### [REQUEST]
Scan the data below for the string "Python". Copy every line where it appears.

════════════════

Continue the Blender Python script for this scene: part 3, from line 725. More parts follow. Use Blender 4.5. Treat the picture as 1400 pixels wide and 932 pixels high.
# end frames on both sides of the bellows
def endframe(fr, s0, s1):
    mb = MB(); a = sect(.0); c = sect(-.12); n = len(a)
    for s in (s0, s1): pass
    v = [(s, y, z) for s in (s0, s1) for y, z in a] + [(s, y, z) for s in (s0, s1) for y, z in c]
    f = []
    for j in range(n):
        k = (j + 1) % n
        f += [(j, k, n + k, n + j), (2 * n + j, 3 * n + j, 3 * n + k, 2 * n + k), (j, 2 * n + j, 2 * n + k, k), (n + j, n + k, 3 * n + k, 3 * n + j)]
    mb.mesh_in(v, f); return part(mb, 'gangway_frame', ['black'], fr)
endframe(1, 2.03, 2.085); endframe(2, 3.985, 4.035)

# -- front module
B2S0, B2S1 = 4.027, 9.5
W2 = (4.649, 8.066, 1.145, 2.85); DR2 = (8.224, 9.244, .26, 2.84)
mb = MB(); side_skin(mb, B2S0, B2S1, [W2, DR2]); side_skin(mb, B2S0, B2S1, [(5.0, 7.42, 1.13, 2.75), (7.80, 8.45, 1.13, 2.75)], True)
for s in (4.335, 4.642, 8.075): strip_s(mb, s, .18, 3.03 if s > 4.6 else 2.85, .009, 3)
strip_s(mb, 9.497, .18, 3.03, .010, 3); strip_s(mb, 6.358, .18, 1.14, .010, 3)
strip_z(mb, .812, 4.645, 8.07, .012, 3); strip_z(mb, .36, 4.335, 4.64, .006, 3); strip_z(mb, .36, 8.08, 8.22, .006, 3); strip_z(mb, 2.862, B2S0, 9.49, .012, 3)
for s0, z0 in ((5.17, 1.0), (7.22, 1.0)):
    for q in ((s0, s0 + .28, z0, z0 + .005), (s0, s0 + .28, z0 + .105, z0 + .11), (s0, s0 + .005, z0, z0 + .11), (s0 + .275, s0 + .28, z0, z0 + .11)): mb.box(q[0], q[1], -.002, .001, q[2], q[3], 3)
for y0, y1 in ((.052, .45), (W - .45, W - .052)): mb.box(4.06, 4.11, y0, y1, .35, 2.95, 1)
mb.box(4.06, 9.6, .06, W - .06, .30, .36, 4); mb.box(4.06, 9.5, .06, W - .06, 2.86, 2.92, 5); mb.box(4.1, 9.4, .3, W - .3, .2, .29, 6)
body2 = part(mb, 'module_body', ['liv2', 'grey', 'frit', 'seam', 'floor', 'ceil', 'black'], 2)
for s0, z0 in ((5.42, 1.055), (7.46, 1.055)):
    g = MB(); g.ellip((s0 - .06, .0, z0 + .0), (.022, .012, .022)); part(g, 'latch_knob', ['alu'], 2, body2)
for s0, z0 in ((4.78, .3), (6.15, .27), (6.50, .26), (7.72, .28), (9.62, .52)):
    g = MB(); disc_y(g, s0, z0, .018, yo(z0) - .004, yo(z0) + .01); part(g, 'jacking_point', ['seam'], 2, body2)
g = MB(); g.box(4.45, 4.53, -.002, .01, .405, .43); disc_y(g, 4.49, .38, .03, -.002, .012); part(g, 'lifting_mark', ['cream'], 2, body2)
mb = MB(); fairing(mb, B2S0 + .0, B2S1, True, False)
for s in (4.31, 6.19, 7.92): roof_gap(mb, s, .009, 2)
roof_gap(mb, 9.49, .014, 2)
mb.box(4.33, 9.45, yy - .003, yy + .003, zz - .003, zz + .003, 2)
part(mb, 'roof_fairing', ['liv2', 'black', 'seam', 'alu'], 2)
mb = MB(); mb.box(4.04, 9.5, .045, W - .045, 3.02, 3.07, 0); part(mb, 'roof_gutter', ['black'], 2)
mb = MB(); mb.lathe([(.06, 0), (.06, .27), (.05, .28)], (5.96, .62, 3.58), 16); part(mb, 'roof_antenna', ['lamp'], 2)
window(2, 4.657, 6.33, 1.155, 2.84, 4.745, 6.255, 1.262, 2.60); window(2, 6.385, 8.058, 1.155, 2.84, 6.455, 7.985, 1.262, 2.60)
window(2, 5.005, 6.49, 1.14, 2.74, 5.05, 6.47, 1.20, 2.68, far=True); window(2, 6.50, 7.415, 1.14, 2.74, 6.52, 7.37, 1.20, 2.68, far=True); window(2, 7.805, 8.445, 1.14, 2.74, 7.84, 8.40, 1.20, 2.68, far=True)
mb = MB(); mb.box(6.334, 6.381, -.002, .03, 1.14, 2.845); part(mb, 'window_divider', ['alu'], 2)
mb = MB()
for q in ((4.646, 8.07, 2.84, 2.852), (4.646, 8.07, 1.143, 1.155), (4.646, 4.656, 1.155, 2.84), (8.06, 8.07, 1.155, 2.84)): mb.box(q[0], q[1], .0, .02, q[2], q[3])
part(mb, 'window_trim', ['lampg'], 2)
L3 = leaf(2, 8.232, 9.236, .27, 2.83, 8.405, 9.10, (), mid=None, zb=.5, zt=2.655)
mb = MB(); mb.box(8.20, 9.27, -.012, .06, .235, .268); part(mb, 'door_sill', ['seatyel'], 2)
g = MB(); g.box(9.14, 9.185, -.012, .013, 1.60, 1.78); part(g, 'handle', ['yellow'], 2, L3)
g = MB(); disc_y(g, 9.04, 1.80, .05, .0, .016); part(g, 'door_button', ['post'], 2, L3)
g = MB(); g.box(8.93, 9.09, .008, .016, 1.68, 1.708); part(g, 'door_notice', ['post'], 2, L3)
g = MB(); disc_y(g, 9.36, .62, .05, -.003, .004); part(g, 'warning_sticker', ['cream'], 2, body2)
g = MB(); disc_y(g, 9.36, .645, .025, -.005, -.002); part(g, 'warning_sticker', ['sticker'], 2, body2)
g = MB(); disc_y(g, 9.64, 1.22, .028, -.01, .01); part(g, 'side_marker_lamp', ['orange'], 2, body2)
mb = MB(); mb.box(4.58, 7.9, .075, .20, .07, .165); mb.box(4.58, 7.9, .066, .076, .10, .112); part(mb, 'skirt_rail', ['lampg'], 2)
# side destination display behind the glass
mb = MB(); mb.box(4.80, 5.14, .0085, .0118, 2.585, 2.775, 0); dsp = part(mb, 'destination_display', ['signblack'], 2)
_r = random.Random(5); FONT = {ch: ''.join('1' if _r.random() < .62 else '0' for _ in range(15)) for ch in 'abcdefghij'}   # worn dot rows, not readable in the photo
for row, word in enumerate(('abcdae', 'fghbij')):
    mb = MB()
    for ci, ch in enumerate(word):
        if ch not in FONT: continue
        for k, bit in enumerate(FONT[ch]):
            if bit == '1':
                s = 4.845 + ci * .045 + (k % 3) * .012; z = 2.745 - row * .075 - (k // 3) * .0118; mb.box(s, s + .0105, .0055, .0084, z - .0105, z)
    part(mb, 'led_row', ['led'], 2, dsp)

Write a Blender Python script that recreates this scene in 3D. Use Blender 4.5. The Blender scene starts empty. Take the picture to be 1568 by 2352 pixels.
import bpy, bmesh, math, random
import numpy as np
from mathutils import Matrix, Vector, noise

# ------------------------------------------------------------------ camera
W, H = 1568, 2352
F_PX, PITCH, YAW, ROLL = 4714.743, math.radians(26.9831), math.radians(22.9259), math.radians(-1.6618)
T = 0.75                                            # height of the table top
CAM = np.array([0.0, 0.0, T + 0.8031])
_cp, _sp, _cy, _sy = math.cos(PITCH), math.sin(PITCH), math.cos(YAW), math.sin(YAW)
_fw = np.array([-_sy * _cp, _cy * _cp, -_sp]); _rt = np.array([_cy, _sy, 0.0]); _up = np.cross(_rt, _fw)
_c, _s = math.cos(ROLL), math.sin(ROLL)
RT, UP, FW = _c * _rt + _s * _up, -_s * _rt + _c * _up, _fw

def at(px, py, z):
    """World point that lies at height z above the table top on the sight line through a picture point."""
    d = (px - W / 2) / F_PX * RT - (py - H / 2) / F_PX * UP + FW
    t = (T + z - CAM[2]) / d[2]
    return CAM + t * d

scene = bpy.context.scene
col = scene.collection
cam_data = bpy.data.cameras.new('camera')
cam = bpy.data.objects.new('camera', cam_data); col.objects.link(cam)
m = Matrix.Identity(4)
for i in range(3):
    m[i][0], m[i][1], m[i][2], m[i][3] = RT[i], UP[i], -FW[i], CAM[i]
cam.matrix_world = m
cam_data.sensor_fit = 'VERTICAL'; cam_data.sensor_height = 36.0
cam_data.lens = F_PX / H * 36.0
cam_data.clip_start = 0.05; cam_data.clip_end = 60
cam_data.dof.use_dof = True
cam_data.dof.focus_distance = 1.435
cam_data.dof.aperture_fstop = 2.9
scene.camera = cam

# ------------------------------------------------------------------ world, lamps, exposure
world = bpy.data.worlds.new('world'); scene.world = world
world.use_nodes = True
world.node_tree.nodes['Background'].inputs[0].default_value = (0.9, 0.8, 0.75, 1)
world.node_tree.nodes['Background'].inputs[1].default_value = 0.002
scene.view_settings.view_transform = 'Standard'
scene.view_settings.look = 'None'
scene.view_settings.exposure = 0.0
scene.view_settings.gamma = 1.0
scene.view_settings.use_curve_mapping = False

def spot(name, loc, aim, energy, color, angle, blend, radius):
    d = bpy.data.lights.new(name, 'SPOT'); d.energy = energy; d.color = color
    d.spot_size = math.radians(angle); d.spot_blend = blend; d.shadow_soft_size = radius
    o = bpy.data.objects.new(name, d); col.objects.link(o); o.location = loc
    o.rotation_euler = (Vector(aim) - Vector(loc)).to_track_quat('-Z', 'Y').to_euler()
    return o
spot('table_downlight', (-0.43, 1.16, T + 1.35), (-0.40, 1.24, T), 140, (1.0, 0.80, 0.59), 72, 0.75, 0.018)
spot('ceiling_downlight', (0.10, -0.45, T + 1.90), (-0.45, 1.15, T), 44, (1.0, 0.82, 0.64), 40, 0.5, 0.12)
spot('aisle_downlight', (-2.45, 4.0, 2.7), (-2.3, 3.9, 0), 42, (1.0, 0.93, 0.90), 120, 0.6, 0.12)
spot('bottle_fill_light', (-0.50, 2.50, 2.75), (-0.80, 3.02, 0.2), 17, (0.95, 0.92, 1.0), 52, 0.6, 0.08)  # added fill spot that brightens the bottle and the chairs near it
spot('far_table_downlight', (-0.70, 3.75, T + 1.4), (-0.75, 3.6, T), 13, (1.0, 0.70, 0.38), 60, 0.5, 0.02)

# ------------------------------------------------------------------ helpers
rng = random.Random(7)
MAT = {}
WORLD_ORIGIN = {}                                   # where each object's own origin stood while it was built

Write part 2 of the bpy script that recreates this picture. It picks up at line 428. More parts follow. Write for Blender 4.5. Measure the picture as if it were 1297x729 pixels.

════════════════

### [TASK OUTPUT]
Continue the Blender Python script for this scene: part 3, from line 725. More parts follow. Use Blender 4.5. Treat the picture as 1400 pixels wide and 932 pixels high.
Write a Blender Python script that recreates this scene in 3D. Use Blender 4.5. The Blender scene starts empty. Take the picture to be 1568 by 2352 pixels.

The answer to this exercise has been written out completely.